== Task prompt ==
Every line below should be copied exactly; drop the pictures.

== Source data ==
::::::::

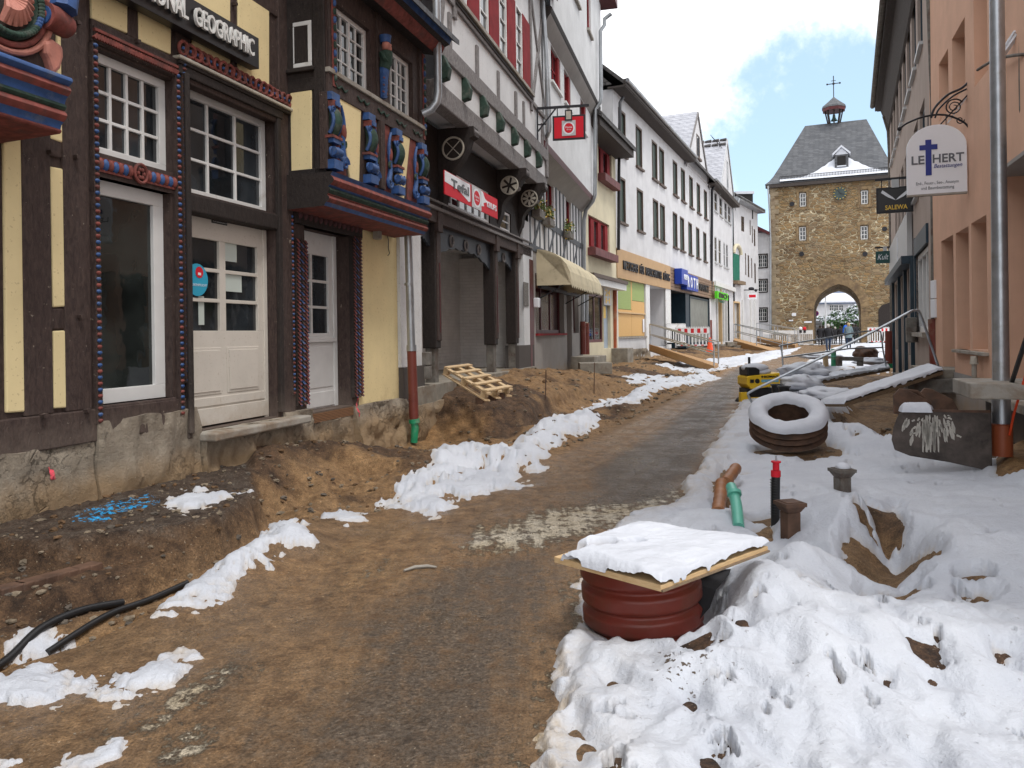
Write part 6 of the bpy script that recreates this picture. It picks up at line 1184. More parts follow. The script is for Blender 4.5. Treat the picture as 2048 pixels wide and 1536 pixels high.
bx = MB(); bx.fb(FHh, ar[0]+.1, ar[1]-.2, -.3, .02, ar[2], ar[3]); bx.build('green_shutter', M['teal'], hH); bx = MB(); bx.fb(FHh, ar[0]-.2, ar[1]+.1, -.1, .5, ar[2]-.35, ar[2]-.05); bx.build('window_box', M['oldw'], hH)
bx = MB(); r = 1.1; cm = (ar[0]+ar[1])/2; bx.tube([FHh.P(cm+r*1.1*math.cos(a), .12, ar[3]+r*.7*math.sin(a)) for a in [k*math.pi/12 for k in range(13)]], .16, 8); bx.build('arch_moulding', M['cream'], hH)
bx = MB(); bx.fb(FHh, dq[0], dq[1], -.28, -.2, dq[2], dq[3]); bx.build('door', M['signgrey'], hH); bx = MB(); bx.fb(FHh, dq[0]-.15, dq[0], -.2, .08, dq[2], dq[3]+.1); bx.fb(FHh, dq[1], dq[1]+.15, -.2, .08, dq[2], dq[3]+.1); bx.fb(FHh, dq[0], dq[1], -.2, .08, dq[3], dq[3]+.15); bx.build('door_frame', M['pine'], hH)
bx = MB(); bx.fb(FHh, -.1, sH1+.3, -.2, .7, zhe-.1, zhe+.25); bx.build('eaves', M['zinc'], hH); gable_roof(FHh, -.1, sH1+.1, zhe+.1, 8.6, 3.4, M['rooft'], hH, over=.7)
bx = MB(); c = PY(1487, 388, 74); bx.box(c.x-.7, c.x+.9, c.y, c.y+1.2, c.z-2.4, c.z); bx.build('chimney', M['dark'], hH); bx = MB(); bx.box(c.x-.8, c.x+1.0, c.y-.1, c.y+1.3, c.z, c.z+.25); bx.build('chimney_snow', M['snowcap'], hH)
for u in (1484, 1500, 1508): s = FHh.pt(u, 640)[0]; bx = MB(); bx.fb(FHh, s-.12, s+.12, 0, .12, .4, FHh.pt(u, 600)[1]); bx.build('pilaster', M['wframe'], hH)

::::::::

== Exercise answer ==
Write part 6 of the bpy script that recreates this picture. It picks up at line 1184. More parts follow. The script is for Blender 4.5. Treat the picture as 2048 pixels wide and 1536 pixels high.
bx = MB(); bx.fb(FHh, ar[0]+.1, ar[1]-.2, -.3, .02, ar[2], ar[3]); bx.build('green_shutter', M['teal'], hH); bx = MB(); bx.fb(FHh, ar[0]-.2, ar[1]+.1, -.1, .5, ar[2]-.35, ar[2]-.05); bx.build('window_box', M['oldw'], hH)
bx = MB(); r = 1.1; cm = (ar[0]+ar[1])/2; bx.tube([FHh.P(cm+r*1.1*math.cos(a), .12, ar[3]+r*.7*math.sin(a)) for a in [k*math.pi/12 for k in range(13)]], .16, 8); bx.build('arch_moulding', M['cream'], hH)
bx = MB(); bx.fb(FHh, dq[0], dq[1], -.28, -.2, dq[2], dq[3]); bx.build('door', M['signgrey'], hH); bx = MB(); bx.fb(FHh, dq[0]-.15, dq[0], -.2, .08, dq[2], dq[3]+.1); bx.fb(FHh, dq[1], dq[1]+.15, -.2, .08, dq[2], dq[3]+.1); bx.fb(FHh, dq[0], dq[1], -.2, .08, dq[3], dq[3]+.15); bx.build('door_frame', M['pine'], hH)
bx = MB(); bx.fb(FHh, -.1, sH1+.3, -.2, .7, zhe-.1, zhe+.25); bx.build('eaves', M['zinc'], hH); gable_roof(FHh, -.1, sH1+.1, zhe+.1, 8.6, 3.4, M['rooft'], hH, over=.7)
bx = MB(); c = PY(1487, 388, 74); bx.box(c.x-.7, c.x+.9, c.y, c.y+1.2, c.z-2.4, c.z); bx.build('chimney', M['dark'], hH); bx = MB(); bx.box(c.x-.8, c.x+1.0, c.y-.1, c.y+1.3, c.z, c.z+.25); bx.build('chimney_snow', M['snowcap'], hH)
for u in (1484, 1500, 1508): s = FHh.pt(u, 640)[0]; bx = MB(); bx.fb(FHh, s-.12, s+.12, 0, .12, .4, FHh.pt(u, 600)[1]); bx.build('pilaster', M['wframe'], hH)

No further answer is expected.